### DATASET EXCERPT ###

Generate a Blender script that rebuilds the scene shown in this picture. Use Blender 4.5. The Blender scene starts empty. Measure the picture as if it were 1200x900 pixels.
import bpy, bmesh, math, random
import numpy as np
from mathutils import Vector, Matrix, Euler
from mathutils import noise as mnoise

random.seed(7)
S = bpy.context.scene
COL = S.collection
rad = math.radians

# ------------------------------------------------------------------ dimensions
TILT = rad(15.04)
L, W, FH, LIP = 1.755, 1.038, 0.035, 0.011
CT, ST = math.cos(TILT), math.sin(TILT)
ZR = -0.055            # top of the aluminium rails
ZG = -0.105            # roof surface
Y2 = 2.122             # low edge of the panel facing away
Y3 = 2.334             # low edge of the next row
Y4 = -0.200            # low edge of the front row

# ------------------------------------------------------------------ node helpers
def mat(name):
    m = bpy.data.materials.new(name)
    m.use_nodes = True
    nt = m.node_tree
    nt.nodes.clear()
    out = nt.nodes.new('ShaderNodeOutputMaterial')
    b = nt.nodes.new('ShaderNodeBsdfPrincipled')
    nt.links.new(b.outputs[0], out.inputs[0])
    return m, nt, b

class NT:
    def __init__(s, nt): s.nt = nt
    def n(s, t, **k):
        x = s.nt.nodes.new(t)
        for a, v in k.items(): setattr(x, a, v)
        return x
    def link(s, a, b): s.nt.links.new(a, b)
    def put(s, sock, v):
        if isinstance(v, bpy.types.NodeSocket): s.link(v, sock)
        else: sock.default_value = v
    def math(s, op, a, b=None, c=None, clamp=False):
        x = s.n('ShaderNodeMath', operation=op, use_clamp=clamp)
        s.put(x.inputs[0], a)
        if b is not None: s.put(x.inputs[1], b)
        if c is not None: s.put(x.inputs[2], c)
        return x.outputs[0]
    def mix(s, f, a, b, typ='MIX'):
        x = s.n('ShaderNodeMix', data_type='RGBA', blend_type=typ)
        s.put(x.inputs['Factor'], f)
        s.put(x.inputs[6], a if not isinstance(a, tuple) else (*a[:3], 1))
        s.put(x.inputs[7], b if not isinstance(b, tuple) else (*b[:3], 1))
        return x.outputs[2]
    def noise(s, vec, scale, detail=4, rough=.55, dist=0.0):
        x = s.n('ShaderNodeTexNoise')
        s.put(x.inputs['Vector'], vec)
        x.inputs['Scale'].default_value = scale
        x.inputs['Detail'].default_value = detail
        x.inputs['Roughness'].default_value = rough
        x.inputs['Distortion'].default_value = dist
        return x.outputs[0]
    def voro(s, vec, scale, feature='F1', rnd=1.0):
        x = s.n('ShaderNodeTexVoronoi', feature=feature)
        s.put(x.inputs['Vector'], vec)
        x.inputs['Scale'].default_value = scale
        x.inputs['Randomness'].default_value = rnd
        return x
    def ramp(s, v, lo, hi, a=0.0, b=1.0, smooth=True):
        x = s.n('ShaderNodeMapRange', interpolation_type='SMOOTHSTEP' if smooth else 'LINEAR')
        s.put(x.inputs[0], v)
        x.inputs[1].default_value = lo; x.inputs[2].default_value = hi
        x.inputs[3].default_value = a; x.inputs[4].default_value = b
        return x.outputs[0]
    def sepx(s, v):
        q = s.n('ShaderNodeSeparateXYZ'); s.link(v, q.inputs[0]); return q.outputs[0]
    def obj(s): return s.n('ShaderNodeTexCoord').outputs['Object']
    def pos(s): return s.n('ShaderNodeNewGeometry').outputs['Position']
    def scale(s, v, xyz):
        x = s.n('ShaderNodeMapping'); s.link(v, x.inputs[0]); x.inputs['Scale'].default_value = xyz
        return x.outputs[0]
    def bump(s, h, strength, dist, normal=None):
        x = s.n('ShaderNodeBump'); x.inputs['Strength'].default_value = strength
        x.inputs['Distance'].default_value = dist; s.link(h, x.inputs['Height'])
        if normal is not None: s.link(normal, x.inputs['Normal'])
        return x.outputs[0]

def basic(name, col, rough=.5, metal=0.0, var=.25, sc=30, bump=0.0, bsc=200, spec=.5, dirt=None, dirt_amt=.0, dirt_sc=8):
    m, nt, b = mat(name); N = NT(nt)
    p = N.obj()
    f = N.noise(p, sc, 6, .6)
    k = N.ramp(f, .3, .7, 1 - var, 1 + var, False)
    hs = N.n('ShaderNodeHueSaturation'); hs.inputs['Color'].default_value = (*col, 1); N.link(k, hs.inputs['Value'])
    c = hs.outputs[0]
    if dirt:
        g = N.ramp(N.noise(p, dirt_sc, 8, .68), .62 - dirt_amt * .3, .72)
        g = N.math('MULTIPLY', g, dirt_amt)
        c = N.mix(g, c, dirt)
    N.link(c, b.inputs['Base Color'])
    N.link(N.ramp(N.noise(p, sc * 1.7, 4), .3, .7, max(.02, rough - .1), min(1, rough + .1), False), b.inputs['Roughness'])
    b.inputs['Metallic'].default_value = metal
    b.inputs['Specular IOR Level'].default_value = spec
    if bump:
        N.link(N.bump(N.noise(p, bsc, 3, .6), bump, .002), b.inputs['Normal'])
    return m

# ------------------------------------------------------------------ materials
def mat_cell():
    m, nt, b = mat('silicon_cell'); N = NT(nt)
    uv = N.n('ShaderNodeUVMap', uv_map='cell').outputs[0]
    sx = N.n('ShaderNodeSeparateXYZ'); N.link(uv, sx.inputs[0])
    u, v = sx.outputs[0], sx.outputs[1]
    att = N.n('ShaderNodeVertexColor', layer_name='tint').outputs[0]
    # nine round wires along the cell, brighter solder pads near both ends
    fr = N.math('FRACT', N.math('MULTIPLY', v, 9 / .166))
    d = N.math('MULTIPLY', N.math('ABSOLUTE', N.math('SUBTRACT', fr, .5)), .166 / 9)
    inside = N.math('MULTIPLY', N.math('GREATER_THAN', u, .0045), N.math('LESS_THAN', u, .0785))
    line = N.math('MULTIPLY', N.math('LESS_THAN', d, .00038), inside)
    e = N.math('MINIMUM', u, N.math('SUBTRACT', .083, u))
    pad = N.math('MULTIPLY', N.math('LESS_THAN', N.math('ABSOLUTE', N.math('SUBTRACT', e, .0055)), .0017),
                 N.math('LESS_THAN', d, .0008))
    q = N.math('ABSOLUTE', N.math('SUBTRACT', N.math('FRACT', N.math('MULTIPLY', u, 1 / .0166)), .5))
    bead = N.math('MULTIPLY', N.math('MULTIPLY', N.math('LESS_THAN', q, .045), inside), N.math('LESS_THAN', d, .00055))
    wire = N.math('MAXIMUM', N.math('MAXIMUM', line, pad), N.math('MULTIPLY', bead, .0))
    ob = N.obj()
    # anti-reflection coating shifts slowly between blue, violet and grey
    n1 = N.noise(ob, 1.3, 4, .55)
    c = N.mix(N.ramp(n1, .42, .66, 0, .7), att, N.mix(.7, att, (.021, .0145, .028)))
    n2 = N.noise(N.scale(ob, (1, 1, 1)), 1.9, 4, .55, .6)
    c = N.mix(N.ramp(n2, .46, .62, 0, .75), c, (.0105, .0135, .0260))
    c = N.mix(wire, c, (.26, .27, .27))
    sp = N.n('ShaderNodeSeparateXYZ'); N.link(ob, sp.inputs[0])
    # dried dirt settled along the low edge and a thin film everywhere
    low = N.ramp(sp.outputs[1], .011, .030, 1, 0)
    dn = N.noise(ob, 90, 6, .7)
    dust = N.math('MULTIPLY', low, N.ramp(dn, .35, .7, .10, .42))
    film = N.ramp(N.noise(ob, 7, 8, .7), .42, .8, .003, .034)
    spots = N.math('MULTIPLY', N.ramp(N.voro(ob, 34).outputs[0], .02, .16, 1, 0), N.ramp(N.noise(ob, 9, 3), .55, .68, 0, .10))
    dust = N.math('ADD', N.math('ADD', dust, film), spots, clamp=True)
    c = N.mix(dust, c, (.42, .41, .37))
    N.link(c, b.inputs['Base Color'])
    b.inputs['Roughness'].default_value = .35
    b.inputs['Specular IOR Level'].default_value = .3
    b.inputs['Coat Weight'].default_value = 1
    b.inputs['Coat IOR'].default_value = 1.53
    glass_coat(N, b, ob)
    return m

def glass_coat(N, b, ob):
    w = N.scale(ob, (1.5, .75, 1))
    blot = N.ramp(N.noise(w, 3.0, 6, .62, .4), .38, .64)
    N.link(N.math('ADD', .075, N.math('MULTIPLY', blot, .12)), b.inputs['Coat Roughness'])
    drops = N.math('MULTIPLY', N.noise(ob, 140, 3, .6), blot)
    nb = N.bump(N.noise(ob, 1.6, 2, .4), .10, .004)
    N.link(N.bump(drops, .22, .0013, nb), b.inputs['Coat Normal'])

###

GIVEN INSTRUCTION ::
Return the opening line of the data and every line after it through the line containing "return m, nt, b", please, exactly as written and with nothing added.

CORRECT ANSWER ::
Generate a Blender script that rebuilds the scene shown in this picture. Use Blender 4.5. The Blender scene starts empty. Measure the picture as if it were 1200x900 pixels.
import bpy, bmesh, math, random
import numpy as np
from mathutils import Vector, Matrix, Euler
from mathutils import noise as mnoise

random.seed(7)
S = bpy.context.scene
COL = S.collection
rad = math.radians

# ------------------------------------------------------------------ dimensions
TILT = rad(15.04)
L, W, FH, LIP = 1.755, 1.038, 0.035, 0.011
CT, ST = math.cos(TILT), math.sin(TILT)
ZR = -0.055            # top of the aluminium rails
ZG = -0.105            # roof surface
Y2 = 2.122             # low edge of the panel facing away
Y3 = 2.334             # low edge of the next row
Y4 = -0.200            # low edge of the front row

# ------------------------------------------------------------------ node helpers
def mat(name):
    m = bpy.data.materials.new(name)
    m.use_nodes = True
    nt = m.node_tree
    nt.nodes.clear()
    out = nt.nodes.new('ShaderNodeOutputMaterial')
    b = nt.nodes.new('ShaderNodeBsdfPrincipled')
    nt.links.new(b.outputs[0], out.inputs[0])
    return m, nt, b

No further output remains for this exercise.